## START GIVEN INFORMATION

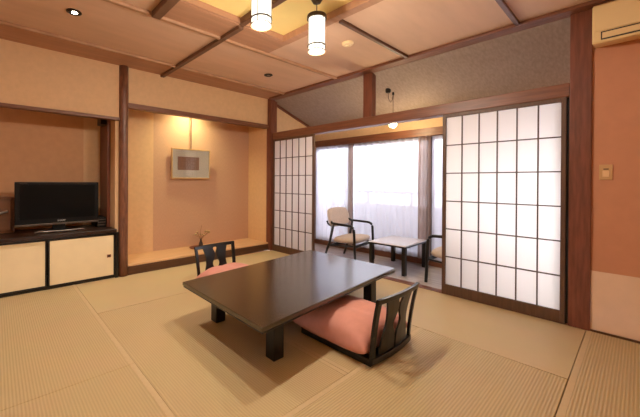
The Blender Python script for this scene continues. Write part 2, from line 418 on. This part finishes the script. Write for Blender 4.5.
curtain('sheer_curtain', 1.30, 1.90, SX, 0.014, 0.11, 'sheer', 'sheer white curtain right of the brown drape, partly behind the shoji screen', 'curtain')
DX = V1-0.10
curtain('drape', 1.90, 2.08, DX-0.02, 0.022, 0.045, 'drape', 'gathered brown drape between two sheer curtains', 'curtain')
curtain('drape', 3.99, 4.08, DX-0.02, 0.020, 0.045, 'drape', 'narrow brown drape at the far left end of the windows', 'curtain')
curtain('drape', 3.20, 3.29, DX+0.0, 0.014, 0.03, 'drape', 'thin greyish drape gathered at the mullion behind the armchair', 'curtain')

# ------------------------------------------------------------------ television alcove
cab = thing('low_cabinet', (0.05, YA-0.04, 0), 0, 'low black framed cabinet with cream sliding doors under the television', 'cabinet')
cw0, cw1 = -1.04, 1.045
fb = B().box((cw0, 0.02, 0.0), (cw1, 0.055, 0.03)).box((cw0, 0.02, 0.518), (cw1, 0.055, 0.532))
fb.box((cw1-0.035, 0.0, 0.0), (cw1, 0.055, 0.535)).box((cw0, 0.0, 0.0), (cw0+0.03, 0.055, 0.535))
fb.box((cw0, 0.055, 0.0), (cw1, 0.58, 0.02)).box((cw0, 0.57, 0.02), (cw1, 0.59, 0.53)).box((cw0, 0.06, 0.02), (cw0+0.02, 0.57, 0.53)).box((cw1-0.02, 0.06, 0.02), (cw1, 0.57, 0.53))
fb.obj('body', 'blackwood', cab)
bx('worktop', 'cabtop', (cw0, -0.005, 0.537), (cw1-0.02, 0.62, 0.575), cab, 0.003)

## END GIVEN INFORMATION

* **BRIEF**
Return the full material word for word. Do not include the pictures.

* **RESULT OF THE TASK**
The Blender Python script for this scene continues. Write part 2, from line 418 on. This part finishes the script. Write for Blender 4.5.
curtain('sheer_curtain', 1.30, 1.90, SX, 0.014, 0.11, 'sheer', 'sheer white curtain right of the brown drape, partly behind the shoji screen', 'curtain')
DX = V1-0.10
curtain('drape', 1.90, 2.08, DX-0.02, 0.022, 0.045, 'drape', 'gathered brown drape between two sheer curtains', 'curtain')
curtain('drape', 3.99, 4.08, DX-0.02, 0.020, 0.045, 'drape', 'narrow brown drape at the far left end of the windows', 'curtain')
curtain('drape', 3.20, 3.29, DX+0.0, 0.014, 0.03, 'drape', 'thin greyish drape gathered at the mullion behind the armchair', 'curtain')

# ------------------------------------------------------------------ television alcove
cab = thing('low_cabinet', (0.05, YA-0.04, 0), 0, 'low black framed cabinet with cream sliding doors under the television', 'cabinet')
cw0, cw1 = -1.04, 1.045
fb = B().box((cw0, 0.02, 0.0), (cw1, 0.055, 0.03)).box((cw0, 0.02, 0.518), (cw1, 0.055, 0.532))
fb.box((cw1-0.035, 0.0, 0.0), (cw1, 0.055, 0.535)).box((cw0, 0.0, 0.0), (cw0+0.03, 0.055, 0.535))
fb.box((cw0, 0.055, 0.0), (cw1, 0.58, 0.02)).box((cw0, 0.57, 0.02), (cw1, 0.59, 0.53)).box((cw0, 0.06, 0.02), (cw0+0.02, 0.57, 0.53)).box((cw1-0.02, 0.06, 0.02), (cw1, 0.57, 0.53))
fb.obj('body', 'blackwood', cab)
bx('worktop', 'cabtop', (cw0, -0.005, 0.537), (cw1-0.02, 0.62, 0.575), cab, 0.003)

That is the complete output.